The price elasticity of demand is $$-\frac{dQ}{dP}\frac{P}{Q}.$$
(Note that here and elsewhere in my answer I have defined the elasticity so that is positive when demand is downward sloping.) For a linear demand curve, the slope ($dQ/dP$) is constant and so the size of the elasticity is proportional to $P/Q$. Since the demand curve is downward sloping, when $P$ is higher $Q$ is lower and so when $P$ is higher $P/Q$ is also higher. Hence the elasticity is higher when $P$ is higher.
The proportion of expenditure on the good is not relevant since we are doing a partial equilibrium analysis.

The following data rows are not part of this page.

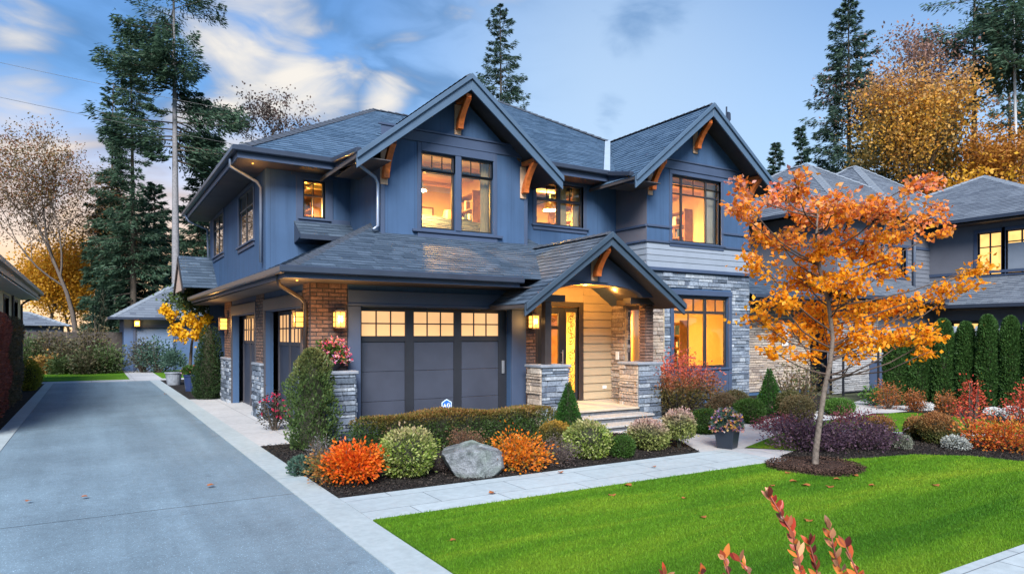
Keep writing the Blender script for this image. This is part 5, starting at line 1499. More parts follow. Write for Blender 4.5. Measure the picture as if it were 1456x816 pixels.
# ================================================================== neighbouring buildings
def hip_roof(mb, caps, x0, x1, y0, y1, z, pitch, course=.18, tab=.4, m=0, capw=.3, order='xy'):
    w, d = x1 - x0, y1 - y0
    if w <= d:
        h = w / 2 * pitch; a, b = (x0 + w / 2, y0 + w / 2, z + h), (x0 + w / 2, y1 - w / 2, z + h)
        roof_plane(mb, [(x0, y0, z), (x1, y0, z), a], m, course, tab); roof_plane(mb, [(x1, y0, z), (x1, y1, z), b, a], m, course, tab)
        roof_plane(mb, [(x1, y1, z), (x0, y1, z), b], m, course, tab); roof_plane(mb, [(x0, y1, z), (x0, y0, z), a, b], m, course, tab)
        hips = [((x0, y0, z), a), ((x1, y0, z), a), ((x1, y1, z), b), ((x0, y1, z), b), (a, b)]
    else:
        h = d / 2 * pitch; a, b = (x0 + d / 2, y0 + d / 2, z + h), (x1 - d / 2, y0 + d / 2, z + h)
        roof_plane(mb, [(x0, y0, z), (x1, y0, z), b, a], m, course, tab); roof_plane(mb, [(x1, y0, z), (x1, y1, z), b], m, course, tab)
        roof_plane(mb, [(x1, y1, z), (x0, y1, z), a, b], m, course, tab); roof_plane(mb, [(x0, y1, z), (x0, y0, z), a], m, course, tab)
        hips = [((x0, y0, z), a), ((x1, y0, z), b), ((x1, y1, z), b), ((x0, y1, z), a), (a, b)]
    for p, q in hips:
        if (Vector(q) - Vector(p)).length > .2: cap_line(caps, p, q, capw, 0, .05, .3)

nb = thing('house', (24, 13, 0), 'grey neighbouring house on the right, behind the orange maple and the clipped conifer columns', 'house')
FA_ = Face('y', 27.0); FA2 = Face('y', 25.7); FB = Face('x', 13.7); FB2 = Face('x', 12.9)
aw = [tuple(sorted((ONX(1390, 360, 27).y, ONX(1424, 360, 27).y))) + (ONX(1400, 392, 27).z, ONX(1400, 331, 27).z)]
aw2 = tuple(sorted((ONX(1430, 360, 27).y, ONX(1475, 360, 27).y))) + (aw[0][2] + .02, aw[0][3])
mb = MB()
wall(mb, FA_, 9.2, 13.7, 2.6, 5.9, aw + [aw2]); wall(mb, Face('x', 9.2), 27.0, 36, 2.6, 5.9)
bw1 = tuple(ONY(x, 372, 13.7).x for x in (1274, 1288)) + (ONY(1280, 391, 13.7).z, ONY(1280, 352, 13.7).z)
wall(mb, FB, 21.2, 27.0, 2.6, 6.0, [bw1])
wall(mb, Face('y', 21.2), 13.7, 22, 0, 6.0); wall(mb, Face('x', 22.0, -1), 21.2, 36, 0, 6); wall(mb, Face('y', 36, -1), 2, 22, 0, 6); wall(mb, Face('x', 2.0), 25.7, 36, 0, 3.2)
mb.build('wall', MAT_NWALL, nb)
mb = MB(); lap_siding(mb, FB, 21.2, 27.0, 2.7, 5.0, .16, 0, .02, [(bw1[0] - .1, bw1[1] + .1, bw1[2] - .1, bw1[3] + .1)]); mb.build('lap_siding', MAT_SIDING_N, nb)
mb = MB()
lowin = [(ONY(1241, 500, 12.9).x, ONY(1258, 500, 12.9).x, 1.0, 1.85)]
wall(mb, FB2, 19.7, 25.7, 0, 3.2, lowin); strip = tuple(sorted((ONX(1353, 463, 25.7).y, ONX(1415, 463, 25.7).y))) + (1.9, 2.28)
wall(mb, FA2, 2.0, 12.9, 0, 3.2, [strip]); mb.build('lower_wall', MAT_NWALL, nb)
mb = MB(); masonry(mb, FB2, 19.7, 22.9, 0, 1.18, hmin=.05, hmax=.08, wmin=.2, wmax=.6); masonry(mb, FB2, 20.0, 22.2, 1.35, 2.5, hmin=.05, hmax=.08, wmin=.2, wmax=.6); build_apart(mb, 'stone_cladding', MAT_STONE_GREY, nb)
mb = MB(); FB2.box(mb, 19.65, 22.95, -.10, 0, 1.20, 1.26); mb.build('stone_sill', MAT_CAPSTONE, nb)
FG = Face('x', 12.3)
mb = MB(); mb.box(21.05, 21.10, 12.2, 12.25, 0, 1.35); mb.box(19.2, 19.25, 12.2, 12.25, 0, 1.35)
mb.box(19.2, 21.1, 12.21, 12.24, .1, .14); mb.build('gate_post', MAT_DARK, nb)
MAT_LITNB = EM('lit neighbour pane', (1.0, 0.58, 0.18), 0.75, 0.35, 1.2)
window(nb, FA_, *aw[0], mull=(.5,), transom=.66, trim=.12, glass=MAT_LITNB, trimmat=MAT_TRIM)
window(nb, FA_, *aw2, mull=(.5,), transom=.74, trim=.12, glass=MAT_LITNB, trimmat=MAT_TRIM)
mb = MB(); FA_.box(mb, aw2[0] + .05, aw2[1] - .05, .05, .085, aw2[2] + .05, aw2[2] + (aw2[3] - aw2[2]) * .70); mb.build('shutter_panel', MAT_SIDING_GREY, nb)
window(nb, FB, *bw1, transom=.5, trim=.08, trimmat=MAT_TRIM, glass=GLASS('dim neighbour glass', .3, (.2, .2, .22)))
window(nb, FB2, *lowin[0], trim=.07, glass=MAT_LITNB, trimmat=MAT_DARK); window(nb, FA2, *strip, mull=(.33, .66), trim=.06, sill=False, glass=MAT_LITNB, trimmat=MAT_DARK)
mb = MB(); FB2.box(mb, lowin[0][0] - .25, lowin[0][1] + .12, -.05, 0, .05, .92); mb.build('base_panel', MAT_TRIM, nb)
roofs = MB(); caps = MB()
hip_roof(roofs, caps, 26.35, 36.6, 8.65, 18.9, 5.95, .48)
pk = AT(1160, 233, 26.0); pk2 = AT(1236, 233, 26.0)
hip_roof(roofs, caps, 20.6, 29.2, 13.1, 22.6, 6.05, .64)
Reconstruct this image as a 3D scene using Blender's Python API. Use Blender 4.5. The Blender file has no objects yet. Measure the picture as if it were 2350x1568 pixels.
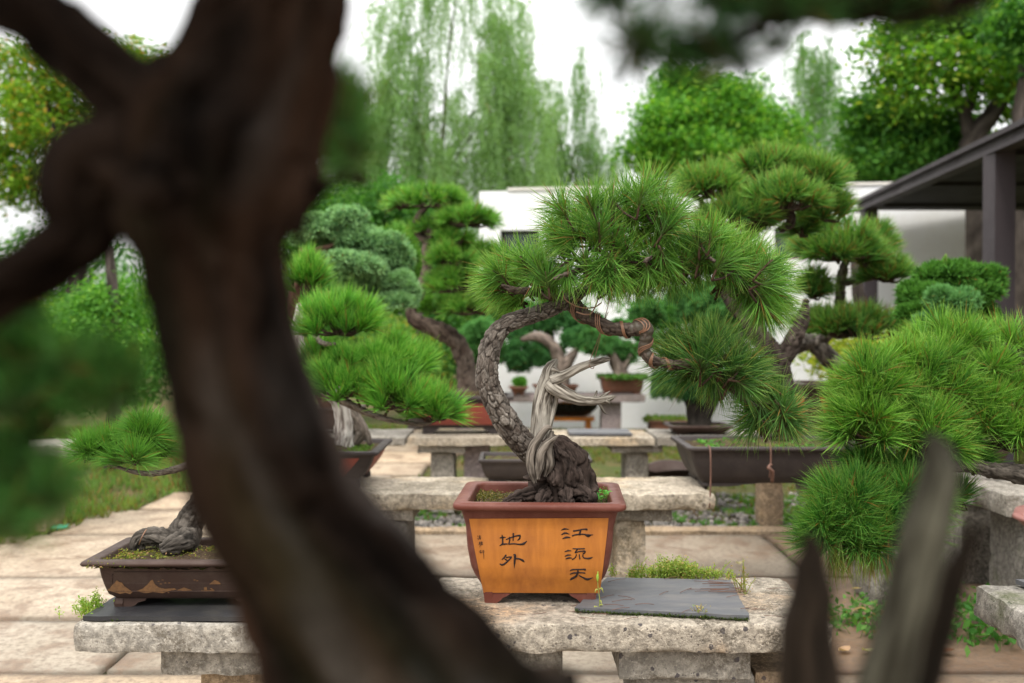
import bpy, math, random
import numpy as np
from mathutils import Vector
random.seed(7); R = np.random.default_rng(11)
SC = bpy.context.scene; COL = SC.collection
F = 2285.0; CAMZ = 0.97; PIT = math.atan(24/F)
# a pixel of the 2350x1568 view, at depth Y, as a point of the place
def P(px, py, Y):
    u = (784-py)/F
    dx, dy, dz = (px-1175)/F, math.cos(PIT)+u*math.sin(PIT), u*math.cos(PIT)-math.sin(PIT)
    s = Y/dy
    return np.array([dx*s, Y, CAMZ+dz*s])
def pxm(n, Y): return n*Y/F
# ------------------------------------------------------------------ noise
def _h(i, j, k, s):
    n = (i*374761393 + j*668265263 + k*1274126177 + s*974634777) & 0xffffffff
    n = ((n ^ (n >> 13))*1103515245) & 0xffffffff
    n = ((n ^ (n >> 15))*2246822519) & 0xffffffff
    return ((n ^ (n >> 16)) & 0xffffff)/float(0xffffff)
def vn(p, sc=1.0, s=0):
    q = np.asarray(p)*sc; i = np.floor(q).astype(np.int64); f = q-i; f = f*f*(3-2*f)
    r = 0
    for a in (0, 1):
        for b in (0, 1):
            for c in (0, 1):
                w = (f[:, 0] if a else 1-f[:, 0])*(f[:, 1] if b else 1-f[:, 1])*(f[:, 2] if c else 1-f[:, 2])
                r = r+w*_h(i[:, 0]+a, i[:, 1]+b, i[:, 2]+c, s)
    return r*2-1
def fbm(p, sc=1.0, o=4, s=0):
    r = 0; a = 1; t = 0
    for k in range(o):
        r = r+a*vn(p, sc*2**k, s+k); t += a; a *= .5
    return r/t
def voro(p, sc=1.0, s=0):
    q = np.asarray(p)*sc; i = np.floor(q).astype(np.int64)
    f1 = np.full(len(q), 9.); f2 = np.full(len(q), 9.); cid = np.zeros(len(q))
    for a in (-1, 0, 1):
        for b in (-1, 0, 1):
            for c in (-1, 0, 1):
                x, y, z = i[:, 0]+a, i[:, 1]+b, i[:, 2]+c
                d = np.sqrt((x+_h(x, y, z, s)-q[:, 0])**2+(y+_h(x, y, z, s+1)-q[:, 1])**2+(z+_h(x, y, z, s+2)-q[:, 2])**2)
                m = d < f1
                f2 = np.where(m, f1, np.minimum(f2, d)); cid = np.where(m, _h(x, y, z, s+3), cid); f1 = np.where(m, d, f1)
    return f1, f2, cid
# ------------------------------------------------------------------ objects
ORG = {}
def thing(name, loc, label=None, cat=None, group=None):
    o = bpy.data.objects.new(name, None); COL.objects.link(o); o.location = tuple(map(float, loc)); o.empty_display_size = .05
    ORG[o.name] = np.array(loc, float)
    if label: tag(o, label, cat, group)
    return o
def tag(o, label=None, cat=None, group=None, kind=None):
    if label: o['label'] = label
    if cat: o['category'] = cat
    if group: o['group'] = group
    if kind: o['kind'] = kind
    return o
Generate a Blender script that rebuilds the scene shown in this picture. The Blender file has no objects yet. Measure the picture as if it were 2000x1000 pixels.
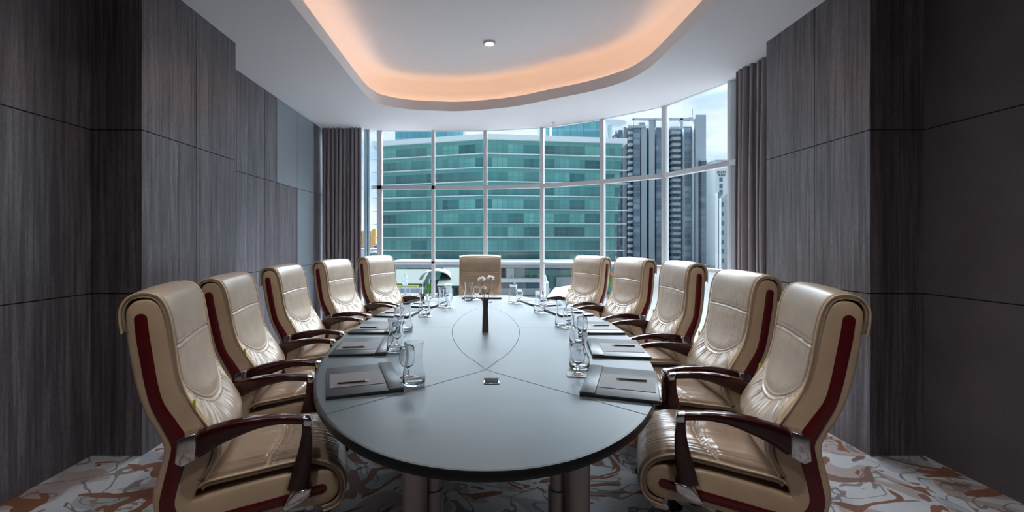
import bpy, bmesh, math, random
from mathutils import Vector, Matrix
random.seed(7)
C = bpy.context.scene.collection
PI = math.pi
EYE = 1.35          # eye height
F = 880.0           # focal length in pixels of the 2000 px wide frame
CX, CY = 948.0, 472.0

def at(px, py, Y):
    return Vector(((px - CX) / F * Y, Y, EYE - (py - CY) / F * Y))

# ---------------------------------------------------------------- materials
def mat(name, color=(.8, .8, .8), rough=.5, metal=0.0, **kw):
    m = bpy.data.materials.new(name); m.use_nodes = True
    b = m.node_tree.nodes['Principled BSDF']
    b.inputs['Base Color'].default_value = (*color, 1)
    b.inputs['Roughness'].default_value = rough
    b.inputs['Metallic'].default_value = metal
    for k, v in kw.items():
        b.inputs[k.replace('_', ' ')].default_value = v
    return m

class NT:
    def __init__(s, m): s.t = m.node_tree; s.b = s.t.nodes.get('Principled BSDF')
    def n(s, typ, **kw):
        x = s.t.nodes.new(typ)
        for k, v in kw.items():
            if k in x.inputs: x.inputs[k].default_value = v
            else: setattr(x, k, v)
        return x
    def l(s, a, b): s.t.links.new(a, b)
    def coord(s, scale=(1, 1, 1), rot=(0, 0, 0), kind='Object'):
        tc = s.n('ShaderNodeTexCoord'); mp = s.n('ShaderNodeMapping')
        mp.inputs['Scale'].default_value = scale; mp.inputs['Rotation'].default_value = rot
        s.l(tc.outputs[kind], mp.inputs['Vector']); return mp.outputs[0]
    def noise(s, vec, scale, detail=3, rough=.5, dist=0):
        x = s.n('ShaderNodeTexNoise'); x.inputs['Scale'].default_value = scale
        x.inputs['Detail'].default_value = detail; x.inputs['Roughness'].default_value = rough
        x.inputs['Distortion'].default_value = dist
        s.l(vec, x.inputs['Vector']); return x
    def ramp(s, fac, stops, interp='LINEAR'):
        r = s.n('ShaderNodeValToRGB'); r.color_ramp.interpolation = interp
        e = r.color_ramp.elements
        while len(e) < len(stops): e.new(.5)
        for el, (p, c) in zip(e, stops):
            el.position = p; el.color = (*c, 1) if len(c) == 3 else c
        s.l(fac, r.inputs[0]); return r.outputs[0]
    def mix(s, fac, a, b, mode='MIX'):
        x = s.n('ShaderNodeMix', data_type='RGBA', blend_type=mode)
        for sock, v in ((x.inputs[0], fac), (x.inputs[6], a), (x.inputs[7], b)):
            if hasattr(v, 'links') or hasattr(v, 'is_linked'): s.l(v, sock)
            elif isinstance(v, tuple): sock.default_value = (*v, 1)
            else: sock.default_value = v
        return x.outputs[2]
    def math(s, op, a, b=0.0, c=None):
        x = s.n('ShaderNodeMath', operation=op)
        for i, v in enumerate((a, b, c)):
            if v is None: continue
            if hasattr(v, 'is_linked'): s.l(v, x.inputs[i])
            else: x.inputs[i].default_value = v
        return x.outputs[0]
    def bump(s, h, strength=.2, dist=.01):
        x = s.n('ShaderNodeBump'); x.inputs['Strength'].default_value = strength
        x.inputs['Distance'].default_value = dist
        s.l(h, x.inputs['Height']); s.l(x.outputs[0], s.b.inputs['Normal']); return x

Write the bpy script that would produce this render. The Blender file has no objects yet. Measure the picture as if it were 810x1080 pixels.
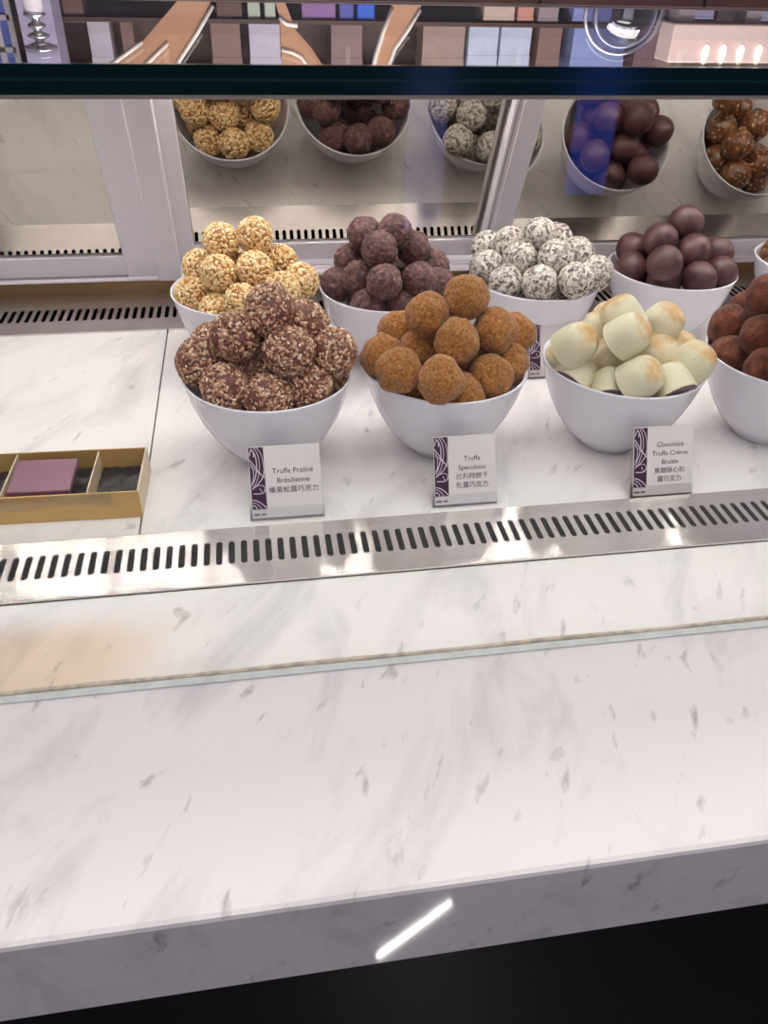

In particular, there are no income effects from price changes. (Alternatively the linear demand curve could come from assuming a quasilinear utility function over two goods so that all the income effects fall on the other good.)
More generally, the budget share is relevant for the price elasticity if there are income effects. The Slutksy equation in elasticity form is:
$$\varepsilon_p=\varepsilon^h_p+\varepsilon_Ib $$
where $\varepsilon_p$ is the standard price elasticity of demand for the good, $\varepsilon^h_p$ is the elasticity of the Hicksian (compensated) demand, $\varepsilon_I$ is the income elasticity and where $b$ is the budget share.
For a normal good, the income effect is positive ($\varepsilon_I>0$) and so the larger the budget share, the larger the price elasticity of demand (all else being equal). Thus your intuition is correct for the case of a good with positive income effects. For a good with no income effects ($\varepsilon_I=0$) the second term in
the equation disappears (only the substitution effect is relevant: $\varepsilon_p=\varepsilon^h_p$).